Hablo de eso que se siente cuando entran las ganas de hacer mutis por el foro. De salir de escena, y que solo sea cuestión de programar un fundido a negro. Pasará algún día de forma irreversible —ojalá no de manera trágica ni dolorosa. Ya no estaremos, la vida habrá renunciado a seguir dándonos su aliento y habremos sido. Pero esa es otra conversación (una que ni de lejos quiero tener).
Ahora me refiero a retiradas menos rotundas, más de ciertas cosas. De renuncias mínimas (que igual para nosotros pueden significar el mundo) que cambiarían las coordenadas de nuestras vidas, privadas y colectivas, quién sabe.
Qué tal renunciar a votar, por ejemplo. ¿Tengo derecho? ¿Me da el coraje para hacerlo? ¿Me puedo levantar mañana y decidir no ir a votar? Como ecuatoriana que vive en el extranjero no estoy obligada a votar.
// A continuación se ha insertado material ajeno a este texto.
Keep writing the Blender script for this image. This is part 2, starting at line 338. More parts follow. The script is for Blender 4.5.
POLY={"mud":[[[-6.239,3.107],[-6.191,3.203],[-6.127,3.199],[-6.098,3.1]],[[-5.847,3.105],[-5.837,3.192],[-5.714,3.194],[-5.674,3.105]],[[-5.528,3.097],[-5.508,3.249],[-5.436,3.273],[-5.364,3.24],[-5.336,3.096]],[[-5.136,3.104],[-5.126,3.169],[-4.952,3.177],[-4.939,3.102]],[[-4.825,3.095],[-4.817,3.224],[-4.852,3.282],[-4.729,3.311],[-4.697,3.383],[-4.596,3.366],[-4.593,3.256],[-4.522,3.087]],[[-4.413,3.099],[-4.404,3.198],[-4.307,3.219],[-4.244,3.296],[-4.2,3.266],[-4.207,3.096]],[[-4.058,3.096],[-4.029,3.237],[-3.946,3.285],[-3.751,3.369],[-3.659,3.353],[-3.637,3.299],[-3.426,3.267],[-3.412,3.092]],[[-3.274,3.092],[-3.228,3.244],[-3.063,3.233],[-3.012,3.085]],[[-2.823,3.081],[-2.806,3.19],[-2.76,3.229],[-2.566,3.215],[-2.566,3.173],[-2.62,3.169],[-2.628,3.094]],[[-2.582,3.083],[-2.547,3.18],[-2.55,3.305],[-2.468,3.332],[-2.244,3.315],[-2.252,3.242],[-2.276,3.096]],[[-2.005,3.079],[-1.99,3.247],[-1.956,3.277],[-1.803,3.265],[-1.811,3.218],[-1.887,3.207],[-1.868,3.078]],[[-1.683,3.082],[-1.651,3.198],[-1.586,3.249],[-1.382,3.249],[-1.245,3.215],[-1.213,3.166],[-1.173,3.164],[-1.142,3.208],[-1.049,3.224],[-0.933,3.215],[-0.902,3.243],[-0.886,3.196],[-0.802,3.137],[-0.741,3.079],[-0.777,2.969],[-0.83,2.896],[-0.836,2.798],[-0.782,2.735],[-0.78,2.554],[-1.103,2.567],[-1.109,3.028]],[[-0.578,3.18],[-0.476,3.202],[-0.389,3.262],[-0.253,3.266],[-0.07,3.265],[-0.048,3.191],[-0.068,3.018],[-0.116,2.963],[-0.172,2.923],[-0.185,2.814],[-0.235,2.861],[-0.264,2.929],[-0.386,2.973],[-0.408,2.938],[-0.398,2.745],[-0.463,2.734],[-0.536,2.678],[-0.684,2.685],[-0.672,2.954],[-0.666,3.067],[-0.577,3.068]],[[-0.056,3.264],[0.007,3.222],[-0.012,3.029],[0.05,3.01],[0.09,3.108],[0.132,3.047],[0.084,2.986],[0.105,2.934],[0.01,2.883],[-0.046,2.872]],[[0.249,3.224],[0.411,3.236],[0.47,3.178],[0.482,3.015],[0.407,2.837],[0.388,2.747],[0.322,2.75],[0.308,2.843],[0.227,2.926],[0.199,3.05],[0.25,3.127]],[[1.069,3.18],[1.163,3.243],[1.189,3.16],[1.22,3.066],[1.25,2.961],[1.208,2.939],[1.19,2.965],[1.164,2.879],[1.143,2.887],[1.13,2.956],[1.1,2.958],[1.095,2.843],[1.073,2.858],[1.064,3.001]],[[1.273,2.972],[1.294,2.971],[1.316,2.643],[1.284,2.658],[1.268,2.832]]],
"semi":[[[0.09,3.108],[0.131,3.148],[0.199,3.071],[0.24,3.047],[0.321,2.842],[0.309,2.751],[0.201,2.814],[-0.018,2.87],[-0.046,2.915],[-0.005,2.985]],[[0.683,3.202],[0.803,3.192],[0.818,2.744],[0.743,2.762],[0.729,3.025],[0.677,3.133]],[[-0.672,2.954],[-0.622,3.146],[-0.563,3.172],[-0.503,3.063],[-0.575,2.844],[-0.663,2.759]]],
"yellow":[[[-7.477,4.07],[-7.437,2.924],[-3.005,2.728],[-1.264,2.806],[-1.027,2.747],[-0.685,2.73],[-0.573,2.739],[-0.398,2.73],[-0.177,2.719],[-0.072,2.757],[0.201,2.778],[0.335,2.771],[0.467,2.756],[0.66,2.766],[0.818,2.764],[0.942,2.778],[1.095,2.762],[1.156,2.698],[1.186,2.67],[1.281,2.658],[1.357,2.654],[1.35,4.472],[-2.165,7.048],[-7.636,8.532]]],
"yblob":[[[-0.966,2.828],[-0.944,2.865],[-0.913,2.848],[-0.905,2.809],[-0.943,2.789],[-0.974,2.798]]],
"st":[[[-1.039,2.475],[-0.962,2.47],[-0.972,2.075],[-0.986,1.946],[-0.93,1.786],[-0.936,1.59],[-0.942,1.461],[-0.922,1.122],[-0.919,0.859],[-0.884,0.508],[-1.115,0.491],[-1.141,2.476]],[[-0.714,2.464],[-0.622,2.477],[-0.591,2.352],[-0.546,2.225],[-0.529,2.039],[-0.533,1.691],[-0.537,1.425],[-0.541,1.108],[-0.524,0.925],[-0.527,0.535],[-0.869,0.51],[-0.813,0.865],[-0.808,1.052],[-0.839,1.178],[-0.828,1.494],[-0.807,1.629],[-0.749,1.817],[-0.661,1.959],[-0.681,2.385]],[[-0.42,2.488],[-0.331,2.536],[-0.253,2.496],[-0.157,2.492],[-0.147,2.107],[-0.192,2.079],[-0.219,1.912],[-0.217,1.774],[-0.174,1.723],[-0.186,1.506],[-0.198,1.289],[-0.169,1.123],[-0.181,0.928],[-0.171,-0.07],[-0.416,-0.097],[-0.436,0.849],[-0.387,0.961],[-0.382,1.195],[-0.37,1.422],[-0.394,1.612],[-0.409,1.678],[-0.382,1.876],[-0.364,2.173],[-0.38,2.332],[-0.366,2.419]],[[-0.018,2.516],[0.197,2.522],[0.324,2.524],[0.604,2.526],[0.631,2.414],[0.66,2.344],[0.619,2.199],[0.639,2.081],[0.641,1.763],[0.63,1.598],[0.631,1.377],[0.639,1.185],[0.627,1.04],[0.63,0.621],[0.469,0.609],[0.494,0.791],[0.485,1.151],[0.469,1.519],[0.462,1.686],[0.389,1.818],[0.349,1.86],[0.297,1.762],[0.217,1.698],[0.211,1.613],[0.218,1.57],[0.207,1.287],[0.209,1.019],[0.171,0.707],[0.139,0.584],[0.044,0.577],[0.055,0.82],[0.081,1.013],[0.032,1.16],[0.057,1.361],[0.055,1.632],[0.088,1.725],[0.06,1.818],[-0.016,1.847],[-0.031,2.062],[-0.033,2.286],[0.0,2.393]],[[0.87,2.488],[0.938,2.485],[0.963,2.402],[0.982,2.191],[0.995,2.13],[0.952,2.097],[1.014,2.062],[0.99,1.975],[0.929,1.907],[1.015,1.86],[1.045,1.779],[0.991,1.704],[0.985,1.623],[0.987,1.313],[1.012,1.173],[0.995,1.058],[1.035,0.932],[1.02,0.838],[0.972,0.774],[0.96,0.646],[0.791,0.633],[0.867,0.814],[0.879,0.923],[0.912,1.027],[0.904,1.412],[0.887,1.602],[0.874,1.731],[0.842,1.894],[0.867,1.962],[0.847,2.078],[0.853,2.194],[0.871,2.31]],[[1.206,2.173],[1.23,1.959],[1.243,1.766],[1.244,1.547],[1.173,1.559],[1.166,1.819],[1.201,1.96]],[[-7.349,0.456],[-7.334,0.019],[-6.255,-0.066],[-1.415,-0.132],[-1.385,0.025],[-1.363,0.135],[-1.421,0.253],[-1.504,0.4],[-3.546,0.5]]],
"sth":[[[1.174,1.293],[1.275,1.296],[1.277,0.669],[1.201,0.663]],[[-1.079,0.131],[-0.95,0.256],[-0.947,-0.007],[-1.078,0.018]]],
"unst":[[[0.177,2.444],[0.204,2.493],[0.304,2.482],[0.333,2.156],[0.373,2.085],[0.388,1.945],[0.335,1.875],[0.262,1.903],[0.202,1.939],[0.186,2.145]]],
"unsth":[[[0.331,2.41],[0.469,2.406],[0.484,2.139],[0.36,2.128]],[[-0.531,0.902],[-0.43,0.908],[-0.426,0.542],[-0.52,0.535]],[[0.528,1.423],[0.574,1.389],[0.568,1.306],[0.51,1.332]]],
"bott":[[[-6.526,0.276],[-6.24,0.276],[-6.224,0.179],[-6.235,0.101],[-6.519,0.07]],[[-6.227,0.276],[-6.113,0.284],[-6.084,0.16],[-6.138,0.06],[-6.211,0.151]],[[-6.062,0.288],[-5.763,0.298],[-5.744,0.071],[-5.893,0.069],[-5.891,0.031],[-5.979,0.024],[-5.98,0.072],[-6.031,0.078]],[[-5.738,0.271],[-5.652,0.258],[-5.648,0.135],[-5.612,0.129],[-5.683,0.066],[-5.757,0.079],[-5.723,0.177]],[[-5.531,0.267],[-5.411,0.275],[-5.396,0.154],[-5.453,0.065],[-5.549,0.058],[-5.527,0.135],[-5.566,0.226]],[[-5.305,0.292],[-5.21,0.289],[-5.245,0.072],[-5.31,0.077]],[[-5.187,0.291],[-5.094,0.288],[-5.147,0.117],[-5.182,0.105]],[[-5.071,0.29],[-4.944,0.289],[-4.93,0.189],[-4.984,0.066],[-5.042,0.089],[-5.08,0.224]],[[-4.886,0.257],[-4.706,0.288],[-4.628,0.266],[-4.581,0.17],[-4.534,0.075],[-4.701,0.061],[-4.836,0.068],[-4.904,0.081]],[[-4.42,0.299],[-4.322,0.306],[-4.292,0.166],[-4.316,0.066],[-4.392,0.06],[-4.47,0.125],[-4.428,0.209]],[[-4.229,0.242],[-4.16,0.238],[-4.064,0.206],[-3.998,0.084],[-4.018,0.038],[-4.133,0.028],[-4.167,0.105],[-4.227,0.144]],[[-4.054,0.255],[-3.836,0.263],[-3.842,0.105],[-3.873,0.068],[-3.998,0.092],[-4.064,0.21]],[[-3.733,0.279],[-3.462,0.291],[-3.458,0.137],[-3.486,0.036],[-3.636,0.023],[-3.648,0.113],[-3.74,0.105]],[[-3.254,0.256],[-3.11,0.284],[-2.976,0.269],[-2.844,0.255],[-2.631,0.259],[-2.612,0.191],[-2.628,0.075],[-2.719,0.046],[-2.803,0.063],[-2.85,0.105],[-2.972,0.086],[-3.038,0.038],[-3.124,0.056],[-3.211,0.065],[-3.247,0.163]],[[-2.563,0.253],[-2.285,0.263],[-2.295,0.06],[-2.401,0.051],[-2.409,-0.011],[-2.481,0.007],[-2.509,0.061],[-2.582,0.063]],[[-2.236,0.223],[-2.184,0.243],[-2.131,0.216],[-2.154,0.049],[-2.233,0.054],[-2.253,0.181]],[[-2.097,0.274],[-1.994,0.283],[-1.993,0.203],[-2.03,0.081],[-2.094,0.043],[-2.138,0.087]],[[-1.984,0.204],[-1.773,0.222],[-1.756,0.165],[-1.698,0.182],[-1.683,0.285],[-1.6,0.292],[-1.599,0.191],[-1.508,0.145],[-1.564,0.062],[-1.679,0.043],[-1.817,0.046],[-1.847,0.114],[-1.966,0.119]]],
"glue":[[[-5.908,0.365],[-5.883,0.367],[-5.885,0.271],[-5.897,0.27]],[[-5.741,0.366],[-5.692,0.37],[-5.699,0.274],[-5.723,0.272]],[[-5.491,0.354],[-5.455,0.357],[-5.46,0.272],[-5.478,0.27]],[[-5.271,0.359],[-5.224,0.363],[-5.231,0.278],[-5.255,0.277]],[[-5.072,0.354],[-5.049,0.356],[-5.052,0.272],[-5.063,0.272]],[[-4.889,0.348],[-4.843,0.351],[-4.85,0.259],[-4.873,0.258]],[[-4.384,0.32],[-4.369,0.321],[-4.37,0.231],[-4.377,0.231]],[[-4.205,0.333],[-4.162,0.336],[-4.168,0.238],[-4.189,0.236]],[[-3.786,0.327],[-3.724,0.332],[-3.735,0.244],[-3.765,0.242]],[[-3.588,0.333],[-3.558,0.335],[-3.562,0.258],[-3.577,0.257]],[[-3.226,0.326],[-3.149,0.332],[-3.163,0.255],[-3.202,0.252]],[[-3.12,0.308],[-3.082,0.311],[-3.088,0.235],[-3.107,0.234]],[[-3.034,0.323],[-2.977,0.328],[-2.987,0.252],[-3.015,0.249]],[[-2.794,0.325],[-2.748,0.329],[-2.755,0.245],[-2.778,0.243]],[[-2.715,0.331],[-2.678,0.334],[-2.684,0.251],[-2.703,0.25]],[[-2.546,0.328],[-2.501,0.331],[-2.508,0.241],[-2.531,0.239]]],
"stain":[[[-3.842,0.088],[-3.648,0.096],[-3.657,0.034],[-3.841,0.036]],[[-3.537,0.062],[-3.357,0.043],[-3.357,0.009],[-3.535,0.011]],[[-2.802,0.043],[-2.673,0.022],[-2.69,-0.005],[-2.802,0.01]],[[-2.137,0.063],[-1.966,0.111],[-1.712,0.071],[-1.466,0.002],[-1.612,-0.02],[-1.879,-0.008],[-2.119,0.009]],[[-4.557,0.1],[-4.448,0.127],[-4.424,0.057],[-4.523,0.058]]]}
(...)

De hecho, conozco personas que —razonando como economistas— dirían que no hará ninguna diferencia en la vida del país que yo mañana me quede en la cama, o me vaya al parque o me siente a leer ese libro que debo terminar para escribir un artículo que tengo pendiente y, olímpicamente, no vaya a votar.
El cansancio mental y espiritual es tanto que la idea es más que tentadora, y parece casi la única escapatoria a este padecimiento que se está volviendo ser ecuatoriana. El panorama es tan desalentador que ¿por qué debería seguir? ¿Por qué no puedo dejar de pedalear y sentarme o, de plano, bajarme de la bicicleta? Viendo al 99% de los binomios dan ganas no solo de no votar sino de cambiarse de nacionalidad; de renunciar a mi ecuatorianidad (ese último gesto de desconexión patriótica que no pocos han intentado en cuanto consulado ecuatoriano haya en Estados Unidos, pero por razones distintas a la decepción política, moral o social; al menos, la mayoría).
Conociéndome, sé que no me voy a bajar de la bicicleta, que voy a seguir pedaleando, aunque no pueda más. Traducción: voy a ir a votar. Aunque por vivir en el exterior no esté obligada a hacerlo.
Hay más de 17 millones de ecuatorianos que necesitan de mi voto. Y en realidad que necesitan de todos esos votos únicos que, como el mío, supuestamente no importan —si se razona como economista. Me (nos) toca votar, no puedo (podemos) y no quiero renunciar al país. Ecuador tiene que encontrar la salida, tomando la vía contraria a la de los corruptos y la corrupción (que se manifiestan a todo nivel, desde en los escolares extorsionadores hasta en los grandes chanchullos y negociados con plata pública). Mientras no encontremos el camino correcto, nadie se puede sentar, peor bajarse de la bicicleta. Conclusión: no, no tenemos derecho a renunciar. Sigan pedaleando.